EXERCISE REQUIREMENTS: Your task is to repeat the lines below exactly, excluding any pictures they contain.

DATA:
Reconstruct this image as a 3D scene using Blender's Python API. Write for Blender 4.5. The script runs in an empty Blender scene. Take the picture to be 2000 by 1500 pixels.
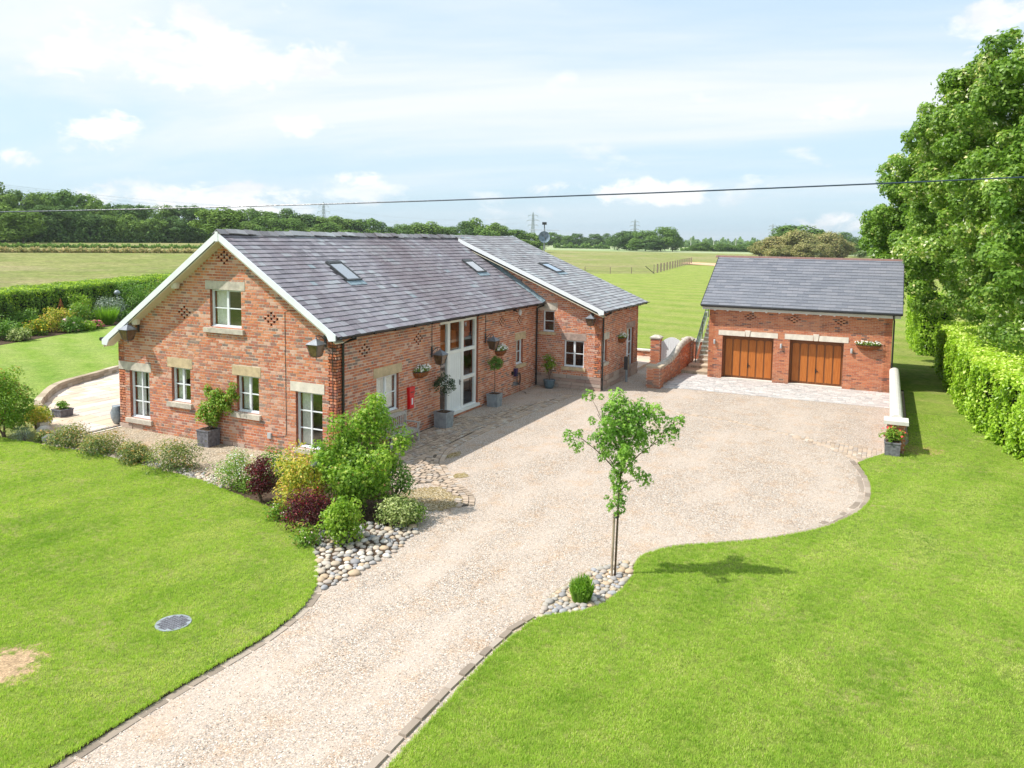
import bpy, math, random
import numpy as np
from mathutils import Vector, Matrix

random.seed(7)
rng = np.random.default_rng(11)
scn = bpy.context.scene
col = scn.collection

# ------------------------------------------------------------------ camera
CAM = Vector((-17.892, -14.274, 6.659))
yaw, pitch, roll = 0.44928, 0.08828, 0.01434
fw = Vector((math.cos(yaw)*math.cos(pitch), math.sin(yaw)*math.cos(pitch), -math.sin(pitch)))
rt = Vector((math.sin(yaw), -math.cos(yaw), 0.0))
up = rt.cross(fw)
rt2 = rt*math.cos(roll) + up*math.sin(roll)
up2 = -rt*math.sin(roll) + up*math.cos(roll)
cd = bpy.data.cameras.new('camera')
cd.sensor_width = 36.0
cd.lens = 1513.9/2000*36.0
cd.shift_y = -149.0/2000
cd.clip_start = 0.1
cd.clip_end = 20000
cam = bpy.data.objects.new('camera', cd)
M = Matrix((rt2, up2, -fw)).transposed().to_4x4()
M.translation = CAM
cam.matrix_world = M
col.objects.link(cam)
scn.camera = cam

# ------------------------------------------------------------------ sun, sky
SUN_DIR = Vector((-0.44, 0.635, 1.0)).normalized()      # towards the sun
elev = math.asin(SUN_DIR.z)
sd = bpy.data.lights.new('sun', 'SUN')
sd.energy = 3.9
sd.angle = math.radians(0.55)
sd.color = (1.0, 0.955, 0.88)
sun = bpy.data.objects.new('sun', sd)
sun.rotation_euler = (-SUN_DIR).to_track_quat('-Z', 'Y').to_euler()
sun.location = (-20, 30, 40)
col.objects.link(sun)

world = bpy.data.worlds.new('World')
scn.world = world
world.use_nodes = True
wt = world.node_tree
for n in list(wt.nodes):
    wt.nodes.remove(n)
def wn(t, **k):
    n = wt.nodes.new(t)
    for a, b in k.items():
        setattr(n, a, b)
    return n
wl = wt.links.new
bg = wn('ShaderNodeBackground'); wo = wn('ShaderNodeOutputWorld'); wl(bg.outputs[0], wo.inputs[0])
bg.inputs[1].default_value = 0.125
sky = wn('ShaderNodeTexSky', sky_type='NISHITA', sun_disc=False)
sky.sun_elevation = elev
sky.sun_rotation = math.atan2(SUN_DIR.x, SUN_DIR.y)
sky.altitude = 50; sky.air_density = 1.0; sky.dust_density = 1.6; sky.ozone_density = 1.5
tc = wn('ShaderNodeTexCoord')
sep = wn('ShaderNodeSeparateXYZ'); wl(tc.outputs['Generated'], sep.inputs[0])
def wmath(op, a, b=None, c=None, clamp=False):
    n = wn('ShaderNodeMath', operation=op, use_clamp=clamp)
    for i, v in enumerate((a, b, c)):
        if v is None: continue
        if isinstance(v, (int, float)): n.inputs[i].default_value = v
        else: wl(v, n.inputs[i])
    return n.outputs[0]
zc = wmath('MAXIMUM', sep.outputs[2], 0.0)
zd = wmath('ADD', zc, 0.09)
cx = wmath('DIVIDE', sep.outputs[0], zd); cy = wmath('DIVIDE', sep.outputs[1], zd)
comb = wn('ShaderNodeCombineXYZ'); wl(cx, comb.inputs[0]); wl(cy, comb.inputs[1])
def wnoise(vec, scale, detail=6, rough=0.55, off=(0, 0, 0), sc=(1, 1, 1), rot=(0, 0, 0), dist=0.0):
    m = wn('ShaderNodeMapping'); m.inputs[1].default_value = off; m.inputs[3].default_value = sc; m.inputs[2].default_value = rot
    wl(vec, m.inputs[0])
    n = wn('ShaderNodeTexNoise'); n.inputs['Scale'].default_value = scale; n.inputs['Detail'].default_value = detail
    n.inputs['Roughness'].default_value = rough; n.inputs['Distortion'].default_value = dist
    wl(m.outputs[0], n.inputs['Vector'])
    return n.outputs[0]
def wramp(v, a, b):
    n = wn('ShaderNodeMapRange', clamp=True, interpolation_type='SMOOTHSTEP')
    n.inputs[1].default_value = a; n.inputs[2].default_value = b
    wl(v, n.inputs[0])
    return n.outputs[0]
# high thin veil, stretched streaks
veil = wramp(wnoise(comb.outputs[0], 0.55, 7, 0.6, off=(3.1, 1.7, 0), sc=(1.0, 0.42, 1), rot=(0, 0, 0.6), dist=0.4), 0.36, 0.66)
# puffs of cumulus: noise in direction space squeezed in height
puff_n = wnoise(tc.outputs['Generated'], 7.5, 9, 0.60, off=(0.35, 0.2, 0.63), sc=(1, 1, 2.2), dist=0.2)
lowband = wramp(sep.outputs[2], 0.17, 0.045)
thr = wmath('MULTIPLY_ADD', lowband, -0.08, 0.64)
puff = wmath('MULTIPLY', wmath('SUBTRACT', puff_n, thr), 9.0, clamp=True)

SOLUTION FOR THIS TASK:
Reconstruct this image as a 3D scene using Blender's Python API. Write for Blender 4.5. The script runs in an empty Blender scene. Take the picture to be 2000 by 1500 pixels.
import bpy, math, random
import numpy as np
from mathutils import Vector, Matrix

random.seed(7)
rng = np.random.default_rng(11)
scn = bpy.context.scene
col = scn.collection

# ------------------------------------------------------------------ camera
CAM = Vector((-17.892, -14.274, 6.659))
yaw, pitch, roll = 0.44928, 0.08828, 0.01434
fw = Vector((math.cos(yaw)*math.cos(pitch), math.sin(yaw)*math.cos(pitch), -math.sin(pitch)))
rt = Vector((math.sin(yaw), -math.cos(yaw), 0.0))
up = rt.cross(fw)
rt2 = rt*math.cos(roll) + up*math.sin(roll)
up2 = -rt*math.sin(roll) + up*math.cos(roll)
cd = bpy.data.cameras.new('camera')
cd.sensor_width = 36.0
cd.lens = 1513.9/2000*36.0
cd.shift_y = -149.0/2000
cd.clip_start = 0.1
cd.clip_end = 20000
cam = bpy.data.objects.new('camera', cd)
M = Matrix((rt2, up2, -fw)).transposed().to_4x4()
M.translation = CAM
cam.matrix_world = M
col.objects.link(cam)
scn.camera = cam

# ------------------------------------------------------------------ sun, sky
SUN_DIR = Vector((-0.44, 0.635, 1.0)).normalized()      # towards the sun
elev = math.asin(SUN_DIR.z)
sd = bpy.data.lights.new('sun', 'SUN')
sd.energy = 3.9
sd.angle = math.radians(0.55)
sd.color = (1.0, 0.955, 0.88)
sun = bpy.data.objects.new('sun', sd)
sun.rotation_euler = (-SUN_DIR).to_track_quat('-Z', 'Y').to_euler()
sun.location = (-20, 30, 40)
col.objects.link(sun)

world = bpy.data.worlds.new('World')
scn.world = world
world.use_nodes = True
wt = world.node_tree
for n in list(wt.nodes):
    wt.nodes.remove(n)
def wn(t, **k):
    n = wt.nodes.new(t)
    for a, b in k.items():
        setattr(n, a, b)
    return n
wl = wt.links.new
bg = wn('ShaderNodeBackground'); wo = wn('ShaderNodeOutputWorld'); wl(bg.outputs[0], wo.inputs[0])
bg.inputs[1].default_value = 0.125
sky = wn('ShaderNodeTexSky', sky_type='NISHITA', sun_disc=False)
sky.sun_elevation = elev
sky.sun_rotation = math.atan2(SUN_DIR.x, SUN_DIR.y)
sky.altitude = 50; sky.air_density = 1.0; sky.dust_density = 1.6; sky.ozone_density = 1.5
tc = wn('ShaderNodeTexCoord')
sep = wn('ShaderNodeSeparateXYZ'); wl(tc.outputs['Generated'], sep.inputs[0])
def wmath(op, a, b=None, c=None, clamp=False):
    n = wn('ShaderNodeMath', operation=op, use_clamp=clamp)
    for i, v in enumerate((a, b, c)):
        if v is None: continue
        if isinstance(v, (int, float)): n.inputs[i].default_value = v
        else: wl(v, n.inputs[i])
    return n.outputs[0]
zc = wmath('MAXIMUM', sep.outputs[2], 0.0)
zd = wmath('ADD', zc, 0.09)
cx = wmath('DIVIDE', sep.outputs[0], zd); cy = wmath('DIVIDE', sep.outputs[1], zd)
comb = wn('ShaderNodeCombineXYZ'); wl(cx, comb.inputs[0]); wl(cy, comb.inputs[1])
def wnoise(vec, scale, detail=6, rough=0.55, off=(0, 0, 0), sc=(1, 1, 1), rot=(0, 0, 0), dist=0.0):
    m = wn('ShaderNodeMapping'); m.inputs[1].default_value = off; m.inputs[3].default_value = sc; m.inputs[2].default_value = rot
    wl(vec, m.inputs[0])
    n = wn('ShaderNodeTexNoise'); n.inputs['Scale'].default_value = scale; n.inputs['Detail'].default_value = detail
    n.inputs['Roughness'].default_value = rough; n.inputs['Distortion'].default_value = dist
    wl(m.outputs[0], n.inputs['Vector'])
    return n.outputs[0]
def wramp(v, a, b):
    n = wn('ShaderNodeMapRange', clamp=True, interpolation_type='SMOOTHSTEP')
    n.inputs[1].default_value = a; n.inputs[2].default_value = b
    wl(v, n.inputs[0])
    return n.outputs[0]
# high thin veil, stretched streaks
veil = wramp(wnoise(comb.outputs[0], 0.55, 7, 0.6, off=(3.1, 1.7, 0), sc=(1.0, 0.42, 1), rot=(0, 0, 0.6), dist=0.4), 0.36, 0.66)
# puffs of cumulus: noise in direction space squeezed in height
puff_n = wnoise(tc.outputs['Generated'], 7.5, 9, 0.60, off=(0.35, 0.2, 0.63), sc=(1, 1, 2.2), dist=0.2)
lowband = wramp(sep.outputs[2], 0.17, 0.045)
thr = wmath('MULTIPLY_ADD', lowband, -0.08, 0.64)
puff = wmath('MULTIPLY', wmath('SUBTRACT', puff_n, thr), 9.0, clamp=True)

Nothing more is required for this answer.